The Boeing Corporation was also on hand to let guests experience flight simulators and other aviation activities. Guests were able to take part in a virtual reality flight experience and design and construct light-up paper airplanes that they could then take home.

 

One important aspect of events like SciFest is allowing people from communities typically under-represented in STEAM fields a chance to see themselves in science by seeing, hearing from, and meeting real professionals who look like them.

This year, Engineering Expo was excited to have a number of groups and STEAM professionals representing the diversity of the engineering community. The Society of Hispanic Professional Engineers offered building and engineering activities, and the Gateway Metro Professional Chapter of the National Society of Black Engineers demonstrated to guests of all ages how circuits work and how to build them. And throughout the Science Center it was hard to miss just how many of the engineering and STEAM professionals present were women—a group often underrepresented in STEAM fields like engineering.

 

In Boeing Hall, the Science Center’s YES Program was in attendance, too.
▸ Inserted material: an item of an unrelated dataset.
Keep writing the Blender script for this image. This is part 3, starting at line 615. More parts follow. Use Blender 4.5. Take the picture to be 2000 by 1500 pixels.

There, the YES Program’s Engineering component displayed an electric go-kart (built by the YES Teens themselves) and discussed with guests the different parts and components of the kart, as well as how it works and what the design process is like.

 

Todd Bastean, President & CEO of the Science Center, with the YES Teens in the Engineering component.

The YES Teens also brought their collection of Sphero Bolt robots—small, spherical remote controlled robots. After mapping out a maze with painter’s tape on the floor, the YES Teens demonstrated how to use phones and laptops to pilot the robots through the maze in the shortest amount of time, an activity that prompted more than one child to call their family members over to take part in the fun.

For an event designed to get the St. Louis community excited about engineering, there was something for just about everyone. At SciFest: Engineering Expo, that’s par for the course—racing robots included.